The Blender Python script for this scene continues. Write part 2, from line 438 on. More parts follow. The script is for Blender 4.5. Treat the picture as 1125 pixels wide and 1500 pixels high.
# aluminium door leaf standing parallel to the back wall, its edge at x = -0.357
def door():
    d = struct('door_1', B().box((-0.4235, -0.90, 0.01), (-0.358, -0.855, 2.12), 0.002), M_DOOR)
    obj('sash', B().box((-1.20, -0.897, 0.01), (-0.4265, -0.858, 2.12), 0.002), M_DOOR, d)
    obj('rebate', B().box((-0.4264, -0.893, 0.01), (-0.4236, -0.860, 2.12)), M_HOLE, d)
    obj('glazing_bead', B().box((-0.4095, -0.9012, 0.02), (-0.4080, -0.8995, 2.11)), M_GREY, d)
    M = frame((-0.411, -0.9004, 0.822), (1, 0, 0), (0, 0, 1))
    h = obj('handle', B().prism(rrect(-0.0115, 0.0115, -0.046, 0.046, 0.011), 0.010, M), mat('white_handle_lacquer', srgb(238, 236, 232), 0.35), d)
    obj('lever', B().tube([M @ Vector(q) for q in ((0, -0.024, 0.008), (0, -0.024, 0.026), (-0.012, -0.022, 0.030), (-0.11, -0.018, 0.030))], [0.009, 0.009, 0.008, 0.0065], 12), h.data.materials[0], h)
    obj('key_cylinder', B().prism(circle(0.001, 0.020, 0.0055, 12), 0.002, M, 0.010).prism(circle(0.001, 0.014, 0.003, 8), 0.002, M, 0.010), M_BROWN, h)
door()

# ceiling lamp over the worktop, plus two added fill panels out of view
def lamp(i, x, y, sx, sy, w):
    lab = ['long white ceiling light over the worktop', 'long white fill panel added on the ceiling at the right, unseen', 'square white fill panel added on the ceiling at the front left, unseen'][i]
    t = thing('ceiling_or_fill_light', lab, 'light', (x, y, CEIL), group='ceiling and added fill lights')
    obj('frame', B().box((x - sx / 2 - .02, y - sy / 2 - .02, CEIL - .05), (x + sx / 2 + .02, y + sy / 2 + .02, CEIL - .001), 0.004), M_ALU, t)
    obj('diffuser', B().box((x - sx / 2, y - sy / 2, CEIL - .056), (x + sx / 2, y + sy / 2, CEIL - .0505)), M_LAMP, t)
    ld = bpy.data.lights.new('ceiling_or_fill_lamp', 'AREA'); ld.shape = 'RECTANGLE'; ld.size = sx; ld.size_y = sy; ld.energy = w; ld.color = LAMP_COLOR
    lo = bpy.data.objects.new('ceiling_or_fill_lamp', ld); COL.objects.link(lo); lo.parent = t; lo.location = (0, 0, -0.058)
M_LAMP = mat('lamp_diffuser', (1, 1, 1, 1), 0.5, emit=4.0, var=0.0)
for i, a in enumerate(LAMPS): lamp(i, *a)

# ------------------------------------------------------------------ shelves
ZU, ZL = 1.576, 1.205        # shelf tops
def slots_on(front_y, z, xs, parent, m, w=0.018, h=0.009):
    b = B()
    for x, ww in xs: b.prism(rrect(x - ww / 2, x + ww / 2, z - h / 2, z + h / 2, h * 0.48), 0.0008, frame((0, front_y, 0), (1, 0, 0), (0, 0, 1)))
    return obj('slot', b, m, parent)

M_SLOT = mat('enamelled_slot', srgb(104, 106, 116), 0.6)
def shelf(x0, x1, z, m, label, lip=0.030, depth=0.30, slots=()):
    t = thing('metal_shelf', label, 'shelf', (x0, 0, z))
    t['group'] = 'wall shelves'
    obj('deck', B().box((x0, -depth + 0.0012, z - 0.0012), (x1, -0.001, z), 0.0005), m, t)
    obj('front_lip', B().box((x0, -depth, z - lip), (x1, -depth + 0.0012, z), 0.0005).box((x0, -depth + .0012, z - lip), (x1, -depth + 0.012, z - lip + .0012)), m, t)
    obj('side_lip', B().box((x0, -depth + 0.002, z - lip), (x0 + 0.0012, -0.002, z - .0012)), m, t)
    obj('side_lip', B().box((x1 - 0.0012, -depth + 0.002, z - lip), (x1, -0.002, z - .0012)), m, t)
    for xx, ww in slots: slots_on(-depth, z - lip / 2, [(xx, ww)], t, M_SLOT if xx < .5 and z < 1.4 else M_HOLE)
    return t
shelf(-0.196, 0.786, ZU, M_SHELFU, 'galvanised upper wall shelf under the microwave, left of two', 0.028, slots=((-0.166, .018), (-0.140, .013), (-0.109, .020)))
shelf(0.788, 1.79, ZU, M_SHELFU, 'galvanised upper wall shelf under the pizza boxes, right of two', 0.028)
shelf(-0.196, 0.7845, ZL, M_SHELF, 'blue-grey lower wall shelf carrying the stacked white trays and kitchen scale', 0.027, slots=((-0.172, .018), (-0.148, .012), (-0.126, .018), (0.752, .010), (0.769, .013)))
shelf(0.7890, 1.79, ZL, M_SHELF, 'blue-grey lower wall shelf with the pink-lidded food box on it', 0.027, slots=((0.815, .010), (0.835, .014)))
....
Please repeat the listing exactly, with nothing left out.

The Blender Python script for this scene continues. Write part 2, from line 438 on. More parts follow. The script is for Blender 4.5. Treat the picture as 1125 pixels wide and 1500 pixels high.
# aluminium door leaf standing parallel to the back wall, its edge at x = -0.357
def door():
    d = struct('door_1', B().box((-0.4235, -0.90, 0.01), (-0.358, -0.855, 2.12), 0.002), M_DOOR)
    obj('sash', B().box((-1.20, -0.897, 0.01), (-0.4265, -0.858, 2.12), 0.002), M_DOOR, d)
    obj('rebate', B().box((-0.4264, -0.893, 0.01), (-0.4236, -0.860, 2.12)), M_HOLE, d)
    obj('glazing_bead', B().box((-0.4095, -0.9012, 0.02), (-0.4080, -0.8995, 2.11)), M_GREY, d)
    M = frame((-0.411, -0.9004, 0.822), (1, 0, 0), (0, 0, 1))
    h = obj('handle', B().prism(rrect(-0.0115, 0.0115, -0.046, 0.046, 0.011), 0.010, M), mat('white_handle_lacquer', srgb(238, 236, 232), 0.35), d)
    obj('lever', B().tube([M @ Vector(q) for q in ((0, -0.024, 0.008), (0, -0.024, 0.026), (-0.012, -0.022, 0.030), (-0.11, -0.018, 0.030))], [0.009, 0.009, 0.008, 0.0065], 12), h.data.materials[0], h)
    obj('key_cylinder', B().prism(circle(0.001, 0.020, 0.0055, 12), 0.002, M, 0.010).prism(circle(0.001, 0.014, 0.003, 8), 0.002, M, 0.010), M_BROWN, h)
door()

# ceiling lamp over the worktop, plus two added fill panels out of view
def lamp(i, x, y, sx, sy, w):
    lab = ['long white ceiling light over the worktop', 'long white fill panel added on the ceiling at the right, unseen', 'square white fill panel added on the ceiling at the front left, unseen'][i]
    t = thing('ceiling_or_fill_light', lab, 'light', (x, y, CEIL), group='ceiling and added fill lights')
    obj('frame', B().box((x - sx / 2 - .02, y - sy / 2 - .02, CEIL - .05), (x + sx / 2 + .02, y + sy / 2 + .02, CEIL - .001), 0.004), M_ALU, t)
    obj('diffuser', B().box((x - sx / 2, y - sy / 2, CEIL - .056), (x + sx / 2, y + sy / 2, CEIL - .0505)), M_LAMP, t)
    ld = bpy.data.lights.new('ceiling_or_fill_lamp', 'AREA'); ld.shape = 'RECTANGLE'; ld.size = sx; ld.size_y = sy; ld.energy = w; ld.color = LAMP_COLOR
    lo = bpy.data.objects.new('ceiling_or_fill_lamp', ld); COL.objects.link(lo); lo.parent = t; lo.location = (0, 0, -0.058)
M_LAMP = mat('lamp_diffuser', (1, 1, 1, 1), 0.5, emit=4.0, var=0.0)
for i, a in enumerate(LAMPS): lamp(i, *a)

# ------------------------------------------------------------------ shelves
ZU, ZL = 1.576, 1.205        # shelf tops
def slots_on(front_y, z, xs, parent, m, w=0.018, h=0.009):
    b = B()
    for x, ww in xs: b.prism(rrect(x - ww / 2, x + ww / 2, z - h / 2, z + h / 2, h * 0.48), 0.0008, frame((0, front_y, 0), (1, 0, 0), (0, 0, 1)))
    return obj('slot', b, m, parent)

M_SLOT = mat('enamelled_slot', srgb(104, 106, 116), 0.6)
def shelf(x0, x1, z, m, label, lip=0.030, depth=0.30, slots=()):
    t = thing('metal_shelf', label, 'shelf', (x0, 0, z))
    t['group'] = 'wall shelves'
    obj('deck', B().box((x0, -depth + 0.0012, z - 0.0012), (x1, -0.001, z), 0.0005), m, t)
    obj('front_lip', B().box((x0, -depth, z - lip), (x1, -depth + 0.0012, z), 0.0005).box((x0, -depth + .0012, z - lip), (x1, -depth + 0.012, z - lip + .0012)), m, t)
    obj('side_lip', B().box((x0, -depth + 0.002, z - lip), (x0 + 0.0012, -0.002, z - .0012)), m, t)
    obj('side_lip', B().box((x1 - 0.0012, -depth + 0.002, z - lip), (x1, -0.002, z - .0012)), m, t)
    for xx, ww in slots: slots_on(-depth, z - lip / 2, [(xx, ww)], t, M_SLOT if xx < .5 and z < 1.4 else M_HOLE)
    return t
shelf(-0.196, 0.786, ZU, M_SHELFU, 'galvanised upper wall shelf under the microwave, left of two', 0.028, slots=((-0.166, .018), (-0.140, .013), (-0.109, .020)))
shelf(0.788, 1.79, ZU, M_SHELFU, 'galvanised upper wall shelf under the pizza boxes, right of two', 0.028)
shelf(-0.196, 0.7845, ZL, M_SHELF, 'blue-grey lower wall shelf carrying the stacked white trays and kitchen scale', 0.027, slots=((-0.172, .018), (-0.148, .012), (-0.126, .018), (0.752, .010), (0.769, .013)))
shelf(0.7890, 1.79, ZL, M_SHELF, 'blue-grey lower wall shelf with the pink-lidded food box on it', 0.027, slots=((0.815, .010), (0.835, .014)))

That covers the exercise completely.